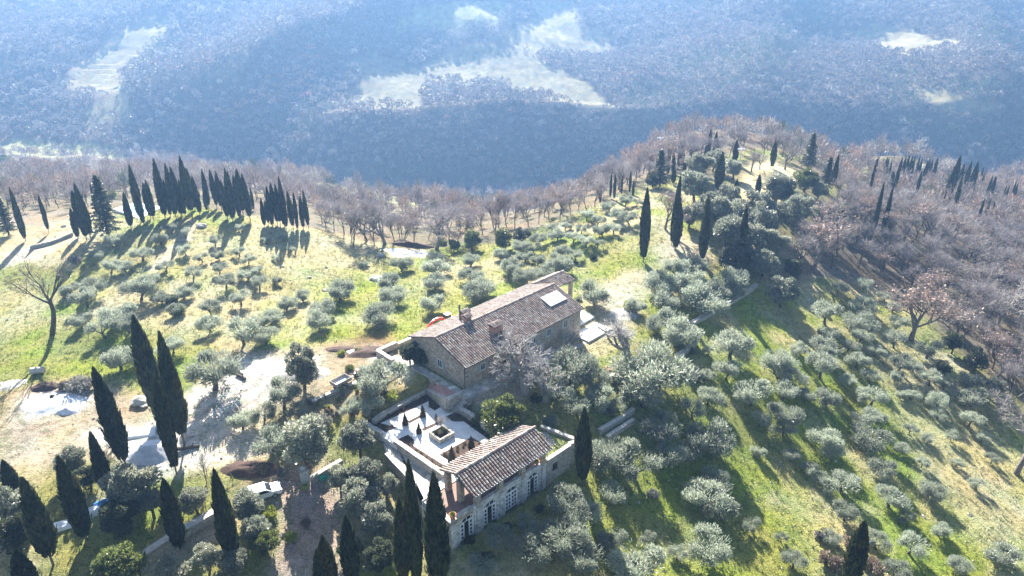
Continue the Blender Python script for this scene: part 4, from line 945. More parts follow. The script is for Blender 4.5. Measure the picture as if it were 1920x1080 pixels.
EXACT = {('saddle and oak hill on the right', 0): 'tall lone cypress with a bare trunk on the green saddle behind the farmhouse', ('right foreground', 0): 'tall dark cypress standing alone at the right end of the lawn terrace',
 ('right foreground', 1): 'dark cypress cut off by the bottom edge on the lower right slope', ('bottom left slope', 1): 'tallest of the three clustered cypresses beside the white gravel yard', ('bottom left slope', 2): 'right-hand cypress of the trio beside the white gravel yard',
 ('bottom left slope', 3): 'shorter front cypress of the trio beside the white gravel yard', ('bottom left slope', 0): 'tall single cypress in front of the white gravel heap at left', ('foreground left of the pavilion', 1): 'widest foreground cypress right beside the pavilion corner',
 ('saddle and oak hill on the right', 3): 'cypress on a bare trunk left of the dark oak thicket, nearest the wall'}
nc = 0
for zone_name, pts in CY.items():
    od = sorted(range(len(pts)), key=lambda i: pts[i][0])
    for rank, i in enumerate(od):
        tx, ty, bx_, by_, wd = pts[i]
        x, y, z = G(bx_, by_, 6.0 if zone_name == 'far right wood' else 0); v = (ty - 540) / F; dz = y * (v * cp + sp) / (v * sp - cp); h = dz + CAMZ - z
        d = proj(x, y, z + h / 2)[2]; rad = wd / 2 * d / F
        h = min(max(h, 3), 26)
        lab = EXACT.get((zone_name, i)) or f"{'slim' if h / rad > 18 else 'stout' if h / rad < 11 else 'spindle-shaped'} dark cypress, {ORD[rank] if rank < 40 else 'last but ' + ORD[len(pts) - rank - 1]} from left in the {zone_name}"
        plant('cypress_tree', CYPRESS[nc % 6], (x, y, z), lab, 'cypress', 'cypresses', rad / (1.55 if wd > 24 or wd < 13 else 1.46), h / 14.1, parts=wd > 7, tilt=.02); nc += 1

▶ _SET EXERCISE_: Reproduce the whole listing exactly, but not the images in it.

▶ _RESPONSE TO THIS EXERCISE_:
Continue the Blender Python script for this scene: part 4, from line 945. More parts follow. The script is for Blender 4.5. Measure the picture as if it were 1920x1080 pixels.
EXACT = {('saddle and oak hill on the right', 0): 'tall lone cypress with a bare trunk on the green saddle behind the farmhouse', ('right foreground', 0): 'tall dark cypress standing alone at the right end of the lawn terrace',
 ('right foreground', 1): 'dark cypress cut off by the bottom edge on the lower right slope', ('bottom left slope', 1): 'tallest of the three clustered cypresses beside the white gravel yard', ('bottom left slope', 2): 'right-hand cypress of the trio beside the white gravel yard',
 ('bottom left slope', 3): 'shorter front cypress of the trio beside the white gravel yard', ('bottom left slope', 0): 'tall single cypress in front of the white gravel heap at left', ('foreground left of the pavilion', 1): 'widest foreground cypress right beside the pavilion corner',
 ('saddle and oak hill on the right', 3): 'cypress on a bare trunk left of the dark oak thicket, nearest the wall'}
nc = 0
for zone_name, pts in CY.items():
    od = sorted(range(len(pts)), key=lambda i: pts[i][0])
    for rank, i in enumerate(od):
        tx, ty, bx_, by_, wd = pts[i]
        x, y, z = G(bx_, by_, 6.0 if zone_name == 'far right wood' else 0); v = (ty - 540) / F; dz = y * (v * cp + sp) / (v * sp - cp); h = dz + CAMZ - z
        d = proj(x, y, z + h / 2)[2]; rad = wd / 2 * d / F
        h = min(max(h, 3), 26)
        lab = EXACT.get((zone_name, i)) or f"{'slim' if h / rad > 18 else 'stout' if h / rad < 11 else 'spindle-shaped'} dark cypress, {ORD[rank] if rank < 40 else 'last but ' + ORD[len(pts) - rank - 1]} from left in the {zone_name}"
        plant('cypress_tree', CYPRESS[nc % 6], (x, y, z), lab, 'cypress', 'cypresses', rad / (1.55 if wd > 24 or wd < 13 else 1.46), h / 14.1, parts=wd > 7, tilt=.02); nc += 1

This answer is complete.